Quote Originally Posted by Lucem View Post
Me too. Big names in the gaming industry have spoken out against Gameworks (John Kloetzli - Firaxis, Bart Wronski & Michal Drobot - Ubisoft Montreal, Timothy Lottes *an ex-nVidia employee*- Epic, Johan Andersson - DICE) and there is flat out proof that the platform favours Nvidia cards because AMD are unable to access the source.

Because of how minimal these changes look, I think it won't be much of a problem. However I would be a lot more comfortable with them choosing an open platform to allow myself and the other 40% of the GPU market to get the most out of their systems in this game for the foreseeable future.
This is a lie. AMD has full access to game code. They are literally making up excuses.

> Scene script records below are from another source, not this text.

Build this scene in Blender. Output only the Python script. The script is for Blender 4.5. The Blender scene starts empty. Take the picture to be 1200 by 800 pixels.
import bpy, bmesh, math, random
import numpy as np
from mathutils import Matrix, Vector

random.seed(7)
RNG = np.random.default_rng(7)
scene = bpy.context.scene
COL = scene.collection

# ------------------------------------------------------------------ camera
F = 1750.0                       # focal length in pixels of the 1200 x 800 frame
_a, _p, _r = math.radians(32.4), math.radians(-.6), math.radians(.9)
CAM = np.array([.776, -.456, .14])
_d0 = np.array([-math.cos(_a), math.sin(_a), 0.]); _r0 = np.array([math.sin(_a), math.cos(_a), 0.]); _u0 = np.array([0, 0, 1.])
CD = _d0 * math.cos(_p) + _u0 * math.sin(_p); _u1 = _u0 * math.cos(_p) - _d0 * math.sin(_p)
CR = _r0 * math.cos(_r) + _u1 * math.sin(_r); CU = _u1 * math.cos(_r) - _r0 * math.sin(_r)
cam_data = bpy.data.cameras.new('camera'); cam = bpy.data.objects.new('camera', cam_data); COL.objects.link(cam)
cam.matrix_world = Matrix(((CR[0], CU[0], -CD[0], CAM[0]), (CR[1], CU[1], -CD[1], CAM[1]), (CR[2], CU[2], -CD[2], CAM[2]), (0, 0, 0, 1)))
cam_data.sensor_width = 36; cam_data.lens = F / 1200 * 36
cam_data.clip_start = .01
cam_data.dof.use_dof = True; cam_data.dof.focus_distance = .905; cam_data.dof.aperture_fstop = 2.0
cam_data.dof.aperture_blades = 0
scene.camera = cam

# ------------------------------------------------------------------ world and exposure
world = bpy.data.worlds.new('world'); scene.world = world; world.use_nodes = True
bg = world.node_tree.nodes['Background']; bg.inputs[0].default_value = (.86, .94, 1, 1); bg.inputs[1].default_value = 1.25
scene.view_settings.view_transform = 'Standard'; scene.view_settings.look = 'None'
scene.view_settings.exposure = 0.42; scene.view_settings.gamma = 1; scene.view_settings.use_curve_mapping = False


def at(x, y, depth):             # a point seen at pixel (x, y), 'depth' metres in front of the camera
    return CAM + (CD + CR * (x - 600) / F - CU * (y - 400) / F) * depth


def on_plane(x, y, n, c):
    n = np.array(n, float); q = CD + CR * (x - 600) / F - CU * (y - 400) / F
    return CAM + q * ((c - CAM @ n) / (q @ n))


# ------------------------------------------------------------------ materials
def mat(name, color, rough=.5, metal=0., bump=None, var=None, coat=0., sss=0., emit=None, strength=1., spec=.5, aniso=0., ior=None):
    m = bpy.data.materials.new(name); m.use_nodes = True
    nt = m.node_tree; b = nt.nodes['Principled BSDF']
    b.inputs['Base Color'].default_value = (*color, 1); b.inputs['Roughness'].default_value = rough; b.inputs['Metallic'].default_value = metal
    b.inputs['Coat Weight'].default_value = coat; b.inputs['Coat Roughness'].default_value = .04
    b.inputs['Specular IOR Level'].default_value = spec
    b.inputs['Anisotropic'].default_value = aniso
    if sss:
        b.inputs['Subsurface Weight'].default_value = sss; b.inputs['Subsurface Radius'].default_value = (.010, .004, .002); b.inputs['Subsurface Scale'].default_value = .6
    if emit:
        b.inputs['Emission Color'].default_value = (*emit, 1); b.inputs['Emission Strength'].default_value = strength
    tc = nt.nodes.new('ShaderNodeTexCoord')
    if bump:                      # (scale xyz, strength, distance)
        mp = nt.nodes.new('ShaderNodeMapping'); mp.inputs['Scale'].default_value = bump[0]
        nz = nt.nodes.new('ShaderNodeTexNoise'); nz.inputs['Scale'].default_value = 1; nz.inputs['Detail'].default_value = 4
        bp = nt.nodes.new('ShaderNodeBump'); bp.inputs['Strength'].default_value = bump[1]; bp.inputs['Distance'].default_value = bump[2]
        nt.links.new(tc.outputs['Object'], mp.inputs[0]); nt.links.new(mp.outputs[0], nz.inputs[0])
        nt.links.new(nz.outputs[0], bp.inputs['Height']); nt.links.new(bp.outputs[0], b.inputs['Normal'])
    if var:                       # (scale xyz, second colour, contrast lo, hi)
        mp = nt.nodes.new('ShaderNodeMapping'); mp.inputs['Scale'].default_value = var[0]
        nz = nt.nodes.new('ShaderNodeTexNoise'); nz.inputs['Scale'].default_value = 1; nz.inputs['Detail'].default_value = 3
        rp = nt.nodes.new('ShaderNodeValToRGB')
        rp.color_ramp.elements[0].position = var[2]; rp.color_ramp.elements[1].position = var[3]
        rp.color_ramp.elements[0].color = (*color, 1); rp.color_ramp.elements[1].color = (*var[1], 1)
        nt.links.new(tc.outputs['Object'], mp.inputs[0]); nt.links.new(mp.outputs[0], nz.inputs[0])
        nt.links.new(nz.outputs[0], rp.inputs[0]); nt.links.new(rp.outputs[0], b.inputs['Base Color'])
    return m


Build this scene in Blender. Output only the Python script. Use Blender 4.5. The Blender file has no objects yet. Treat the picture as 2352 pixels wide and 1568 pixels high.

Nvidia’s Cebenoyan responded directly to this during our conversation: “I’ve heard that before from AMD and it’s a little mysterious to me. We don’t and we never have restricted anyone from getting access as part of our agreements. Not with Watch Dogs and not with any other titles. Our agreements focus on interesting things we’re going to do together to improve the experience for all PC gamers and of course for Nvidia customers. We don’t have anything in there restricting anyone from accessing source code or binaries. Developers are free to give builds out to whoever they want. It’s their product.”

Seeking some clarification, I asked if perhaps AMD’s concern was that they’re not allowed to see the game’s source code. Cebenoyan says that a game’s source code isn’t necessary to perform driver optimization. “Thousands of games get released, but we don’t need to look at that source code,” he says. “Most developers don’t give you the source code. You don’t need source code of the game itself to do optimization for those games. AMD’s been saying for awhile that without access to the source code it’s impossible to optimize. That’s crazy.”
It's amazing how often this lie keeps getting repeated over and over again, despite being debunked MONTHS ago. Shows you how little critical thought people put into these statements.